Bellevue Park Wool creator talks about journey of new business

Faye Wheeler

Liberal Daily – 19/9/18

Jim Fletcher1.jpg

Superfine product: Jim Fletcher displays the family's Bellevue Park Wool line of yarns at Dubbo's Craft Alive expo. Photo: AMY MCINTYRE

Wool producer Jim Fletcher’s investment in the industry sees him do everything from mustering in the paddock to crocheting a shawl.

The fourth-generation merino breeder and father Bill chartered a new course for their business four years ago.

They released a range of 100 per cent Australian superfine yarn under their own Bellevue Park Wool label, available in 20 different colours.

Today rather than sell all the wool from their Cooma district property on the open market for the best available price, 10 per cent of their clip goes to the new line.

In Dubbo for Craft Alive at the weekend, Jim Fletcher told the Daily Liberal the business was taking their operation into the future.

“It was a way of us value-adding our product and basically being able to make our farm viable again,” he said.

“The profit out of the wool is a lot better than selling it through on the open market.

“It’s a lot more work of course, but you don’t get the rewards without the work.”

The lush wool is sent to New Zealand for processing, returning in the 50 grams balls, as well as “undyed and unbleached” hanks and cones for the hand-dying market.

In the past four years the family business had gone from being “price-takers” to “price-setters”.
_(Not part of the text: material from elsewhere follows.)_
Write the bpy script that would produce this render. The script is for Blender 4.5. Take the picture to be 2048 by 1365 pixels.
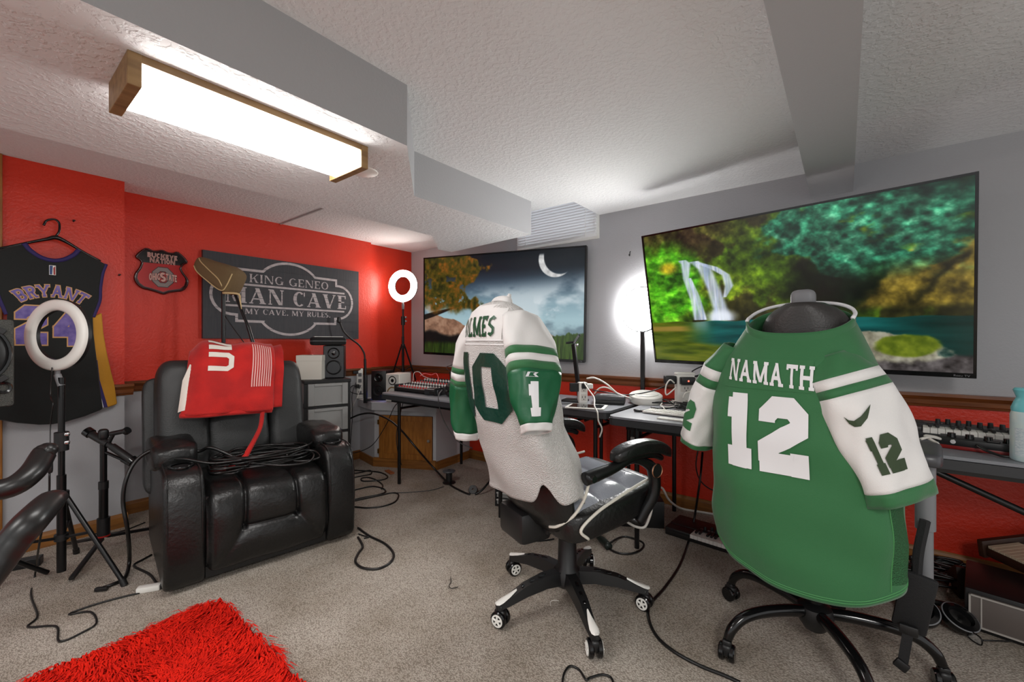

“It’s probably not as quick a turnaround, and it has taken us 3½, nearly four years to get to where we are, but every year the business has grown and grown and grown, so every year we do twice as much as we’ve done the year before,” Mr Fletcher said.

The entrepreneur encouraged primary producers in the Dubbo district to consider branching out, but offered the advice to “start off small”.

“I’d always recommend doing a trial, before you got to heavily invested into it, but if you can see there’s a market and it’s worthwhile investing into value-adding,” Mr Fletcher said.

He said connecting with the customer and learning the whole processing pipeline were vital.

“So it’s interesting from that point of view and it’s also one of those things primary producers can take away and think about, I’m not saying it’s for everybody, but it is an idea that you can take it from paddock to finished product,” Mr Fletcher said.

The new venture has also led Mr Fletcher to learn to crochet blankets and shawls, making an impression.

“A lot of ladies are very pleased to see a man [crocheting], a lot of them are saying ‘well how can we get our husbands to do it, or our partners to do it’,” he said.

“I don’t know what the answer is there, but it’s one of those things, I find it quite easy, quite relaxing, but everybody’s different.”